Multidimensiona Arrays and Pointers

A

arnuld

this is from section 7.2.4 of C++ Primer 4/e

int *matrix[10]; /* an array of 10 pointers */

int (*matrix)[10]; /* poiter to an array of 10 ints */

if that is true then, is this right:

int* matrix[10]; /* an array of 10 pointers to ints */

can't i write a replcement of author's 2nd example above ?

and what about these:

(int*) matrix[10]; /* ?? */

int (*) matrix[10]; /* ?? */
 
F

Frank Birbacher

Hi!
if that is true then, is this right:

int* matrix[10]; /* an array of 10 pointers to ints */

Yes, correct. You should learn a bit about parsing tokens. Your array
definition is parsed into distinct "parts" (tokens):
"int" "*" "matrix" "[" "10" "]" ";"

and the compiler drops the white space (spaces, tabs, newlines).

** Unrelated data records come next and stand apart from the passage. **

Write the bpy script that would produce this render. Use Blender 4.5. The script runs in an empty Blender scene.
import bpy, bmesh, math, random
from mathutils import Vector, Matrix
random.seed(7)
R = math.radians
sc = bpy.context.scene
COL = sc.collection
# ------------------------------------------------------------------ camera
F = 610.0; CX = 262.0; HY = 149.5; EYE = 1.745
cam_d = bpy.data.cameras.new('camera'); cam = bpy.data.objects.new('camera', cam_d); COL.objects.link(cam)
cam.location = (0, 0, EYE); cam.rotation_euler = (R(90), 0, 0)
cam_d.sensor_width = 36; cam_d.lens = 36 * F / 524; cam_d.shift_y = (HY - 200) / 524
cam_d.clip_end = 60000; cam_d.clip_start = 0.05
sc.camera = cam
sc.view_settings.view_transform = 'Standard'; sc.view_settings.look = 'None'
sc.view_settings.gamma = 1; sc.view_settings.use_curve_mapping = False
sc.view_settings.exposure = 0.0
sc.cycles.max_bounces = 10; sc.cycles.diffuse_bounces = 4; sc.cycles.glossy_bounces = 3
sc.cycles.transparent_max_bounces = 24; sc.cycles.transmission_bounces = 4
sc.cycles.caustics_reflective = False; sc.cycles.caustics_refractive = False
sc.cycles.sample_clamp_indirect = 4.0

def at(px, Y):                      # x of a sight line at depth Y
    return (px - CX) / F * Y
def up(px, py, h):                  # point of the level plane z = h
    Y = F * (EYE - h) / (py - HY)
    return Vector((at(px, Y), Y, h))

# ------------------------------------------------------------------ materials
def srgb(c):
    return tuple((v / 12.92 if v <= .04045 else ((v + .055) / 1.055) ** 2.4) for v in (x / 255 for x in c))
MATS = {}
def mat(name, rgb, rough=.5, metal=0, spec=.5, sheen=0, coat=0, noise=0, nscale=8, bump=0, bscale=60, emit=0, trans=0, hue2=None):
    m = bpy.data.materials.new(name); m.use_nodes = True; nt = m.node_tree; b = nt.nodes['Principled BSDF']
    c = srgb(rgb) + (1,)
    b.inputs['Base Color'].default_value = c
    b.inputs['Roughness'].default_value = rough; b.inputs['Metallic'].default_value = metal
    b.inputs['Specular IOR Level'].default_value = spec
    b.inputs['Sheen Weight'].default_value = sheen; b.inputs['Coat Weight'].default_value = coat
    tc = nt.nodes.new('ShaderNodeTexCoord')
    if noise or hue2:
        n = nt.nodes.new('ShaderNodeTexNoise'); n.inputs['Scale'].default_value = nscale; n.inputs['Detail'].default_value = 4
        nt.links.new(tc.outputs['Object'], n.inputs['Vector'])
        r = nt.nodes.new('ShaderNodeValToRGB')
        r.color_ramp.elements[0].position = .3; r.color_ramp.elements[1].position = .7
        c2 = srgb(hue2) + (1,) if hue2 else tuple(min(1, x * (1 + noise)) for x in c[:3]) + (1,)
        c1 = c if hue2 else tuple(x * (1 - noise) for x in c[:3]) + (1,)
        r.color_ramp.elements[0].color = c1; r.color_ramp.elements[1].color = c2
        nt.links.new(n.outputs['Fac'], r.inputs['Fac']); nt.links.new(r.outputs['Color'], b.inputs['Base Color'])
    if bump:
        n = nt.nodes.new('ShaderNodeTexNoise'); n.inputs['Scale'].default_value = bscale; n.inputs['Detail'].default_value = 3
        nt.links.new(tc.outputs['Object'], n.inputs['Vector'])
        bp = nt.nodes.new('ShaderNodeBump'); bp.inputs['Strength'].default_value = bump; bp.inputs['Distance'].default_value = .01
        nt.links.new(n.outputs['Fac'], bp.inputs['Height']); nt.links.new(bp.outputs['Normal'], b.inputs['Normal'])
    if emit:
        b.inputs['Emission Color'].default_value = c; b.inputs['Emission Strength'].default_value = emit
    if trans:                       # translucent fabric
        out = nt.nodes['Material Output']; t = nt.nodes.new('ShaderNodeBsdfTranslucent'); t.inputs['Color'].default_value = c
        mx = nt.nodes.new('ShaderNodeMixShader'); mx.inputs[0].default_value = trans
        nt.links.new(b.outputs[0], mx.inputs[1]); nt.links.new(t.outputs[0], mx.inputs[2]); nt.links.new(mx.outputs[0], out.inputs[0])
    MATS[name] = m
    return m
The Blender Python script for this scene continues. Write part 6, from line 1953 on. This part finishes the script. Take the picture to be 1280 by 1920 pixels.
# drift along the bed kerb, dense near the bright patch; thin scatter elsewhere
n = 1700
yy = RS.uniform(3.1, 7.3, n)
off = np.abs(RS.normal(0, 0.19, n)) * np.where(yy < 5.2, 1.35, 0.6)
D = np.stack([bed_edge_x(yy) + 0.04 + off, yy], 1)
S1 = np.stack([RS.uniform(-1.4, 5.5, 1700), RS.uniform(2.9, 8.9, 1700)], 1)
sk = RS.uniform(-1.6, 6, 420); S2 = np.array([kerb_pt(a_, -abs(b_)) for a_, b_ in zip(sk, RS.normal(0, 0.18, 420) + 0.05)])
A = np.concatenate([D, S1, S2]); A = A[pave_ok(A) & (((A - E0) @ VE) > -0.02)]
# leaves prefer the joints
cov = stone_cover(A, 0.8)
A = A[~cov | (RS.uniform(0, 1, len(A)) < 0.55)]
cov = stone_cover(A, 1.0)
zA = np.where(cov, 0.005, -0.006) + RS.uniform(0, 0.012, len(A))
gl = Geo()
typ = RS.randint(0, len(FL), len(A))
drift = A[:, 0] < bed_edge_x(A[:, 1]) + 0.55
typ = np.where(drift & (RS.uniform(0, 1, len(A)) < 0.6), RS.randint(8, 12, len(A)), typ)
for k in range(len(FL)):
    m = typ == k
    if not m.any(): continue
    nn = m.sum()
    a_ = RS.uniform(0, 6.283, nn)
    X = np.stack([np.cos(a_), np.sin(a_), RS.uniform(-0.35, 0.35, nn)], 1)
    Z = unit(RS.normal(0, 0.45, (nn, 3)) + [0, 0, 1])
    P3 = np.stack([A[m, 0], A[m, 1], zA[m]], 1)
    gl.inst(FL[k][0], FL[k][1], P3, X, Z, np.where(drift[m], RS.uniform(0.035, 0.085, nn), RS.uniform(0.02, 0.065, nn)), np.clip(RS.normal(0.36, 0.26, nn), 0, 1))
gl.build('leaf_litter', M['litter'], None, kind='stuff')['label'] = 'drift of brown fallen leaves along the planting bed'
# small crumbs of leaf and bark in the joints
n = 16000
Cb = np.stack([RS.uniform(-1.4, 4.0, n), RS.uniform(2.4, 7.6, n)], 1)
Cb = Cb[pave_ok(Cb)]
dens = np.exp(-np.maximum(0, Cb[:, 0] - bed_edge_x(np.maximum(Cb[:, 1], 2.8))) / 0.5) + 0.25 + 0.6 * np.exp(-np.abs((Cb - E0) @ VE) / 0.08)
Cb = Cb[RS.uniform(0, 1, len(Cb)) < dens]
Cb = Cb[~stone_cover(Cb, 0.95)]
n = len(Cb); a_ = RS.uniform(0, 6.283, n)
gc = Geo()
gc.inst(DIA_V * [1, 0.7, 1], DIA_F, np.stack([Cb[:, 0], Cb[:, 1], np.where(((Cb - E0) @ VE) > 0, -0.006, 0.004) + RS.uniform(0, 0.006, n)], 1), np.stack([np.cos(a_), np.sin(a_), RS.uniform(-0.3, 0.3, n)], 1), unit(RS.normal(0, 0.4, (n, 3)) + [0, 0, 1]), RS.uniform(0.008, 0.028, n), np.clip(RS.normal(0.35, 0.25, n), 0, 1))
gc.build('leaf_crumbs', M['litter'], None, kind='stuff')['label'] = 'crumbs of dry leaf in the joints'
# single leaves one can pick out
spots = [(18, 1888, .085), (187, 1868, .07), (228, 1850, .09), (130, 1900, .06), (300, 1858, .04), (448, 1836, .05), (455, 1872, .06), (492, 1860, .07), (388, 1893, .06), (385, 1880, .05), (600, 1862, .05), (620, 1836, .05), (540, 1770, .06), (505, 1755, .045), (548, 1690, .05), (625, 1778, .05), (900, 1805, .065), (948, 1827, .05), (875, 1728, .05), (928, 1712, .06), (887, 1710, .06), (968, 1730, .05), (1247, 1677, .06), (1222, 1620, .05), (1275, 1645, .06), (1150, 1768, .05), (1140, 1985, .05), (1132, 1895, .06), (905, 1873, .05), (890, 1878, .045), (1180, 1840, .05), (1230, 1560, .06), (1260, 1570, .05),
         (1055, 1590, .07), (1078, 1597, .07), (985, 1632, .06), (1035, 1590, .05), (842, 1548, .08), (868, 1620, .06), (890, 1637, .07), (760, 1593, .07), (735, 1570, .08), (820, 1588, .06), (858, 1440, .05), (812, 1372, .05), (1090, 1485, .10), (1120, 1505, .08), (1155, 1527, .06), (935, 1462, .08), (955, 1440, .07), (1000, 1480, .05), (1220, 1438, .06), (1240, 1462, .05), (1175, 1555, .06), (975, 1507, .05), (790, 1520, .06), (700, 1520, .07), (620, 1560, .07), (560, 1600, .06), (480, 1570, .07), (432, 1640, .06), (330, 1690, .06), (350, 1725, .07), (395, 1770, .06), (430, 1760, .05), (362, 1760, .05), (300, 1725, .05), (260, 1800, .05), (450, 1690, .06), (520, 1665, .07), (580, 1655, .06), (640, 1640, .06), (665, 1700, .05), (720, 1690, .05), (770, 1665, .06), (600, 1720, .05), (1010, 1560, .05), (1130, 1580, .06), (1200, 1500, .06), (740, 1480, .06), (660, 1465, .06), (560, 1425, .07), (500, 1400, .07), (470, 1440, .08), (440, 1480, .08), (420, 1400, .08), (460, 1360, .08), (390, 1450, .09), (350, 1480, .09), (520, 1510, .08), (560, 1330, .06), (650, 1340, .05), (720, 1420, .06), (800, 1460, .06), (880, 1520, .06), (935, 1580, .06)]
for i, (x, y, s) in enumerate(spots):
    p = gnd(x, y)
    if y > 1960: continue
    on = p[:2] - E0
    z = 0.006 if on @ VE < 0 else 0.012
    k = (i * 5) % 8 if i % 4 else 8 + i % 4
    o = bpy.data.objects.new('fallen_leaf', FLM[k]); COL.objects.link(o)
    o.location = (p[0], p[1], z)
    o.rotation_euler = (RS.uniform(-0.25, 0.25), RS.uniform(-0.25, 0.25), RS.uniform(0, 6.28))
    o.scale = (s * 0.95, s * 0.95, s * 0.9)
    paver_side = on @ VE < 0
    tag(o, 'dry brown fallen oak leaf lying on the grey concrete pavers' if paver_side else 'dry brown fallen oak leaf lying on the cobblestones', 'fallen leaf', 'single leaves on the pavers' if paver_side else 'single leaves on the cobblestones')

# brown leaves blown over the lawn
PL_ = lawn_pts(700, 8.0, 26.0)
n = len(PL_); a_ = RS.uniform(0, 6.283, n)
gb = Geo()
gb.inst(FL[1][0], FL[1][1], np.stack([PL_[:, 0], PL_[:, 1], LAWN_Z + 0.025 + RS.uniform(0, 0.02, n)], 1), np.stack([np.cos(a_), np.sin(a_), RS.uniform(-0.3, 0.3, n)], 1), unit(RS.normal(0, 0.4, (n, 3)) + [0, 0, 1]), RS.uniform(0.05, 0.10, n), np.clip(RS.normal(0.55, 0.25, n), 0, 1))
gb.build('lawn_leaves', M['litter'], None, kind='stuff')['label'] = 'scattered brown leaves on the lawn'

So the
following are all identical:

int*matrix[10];
int * matrix [ 10 ] ;
int* matrix
[
10
];

So don't be afraid of "int* matrix" and "int *matrix" doing something
different.
can't i write a replcement of author's 2nd example above ?

I can't think of one.
and what about these:

(int*) matrix[10]; /* ?? */

I took me a while to recognize it! This is valid syntax but it is not a
variable declaration. Instead it reads index "10" from the variable
"marix" (which needs to be declared before) and casts the result into
"int*" whereupon this result is discarded/dropped/ignored.
int (*) matrix[10]; /* ?? */

This is invalid syntax. So it has no meaning.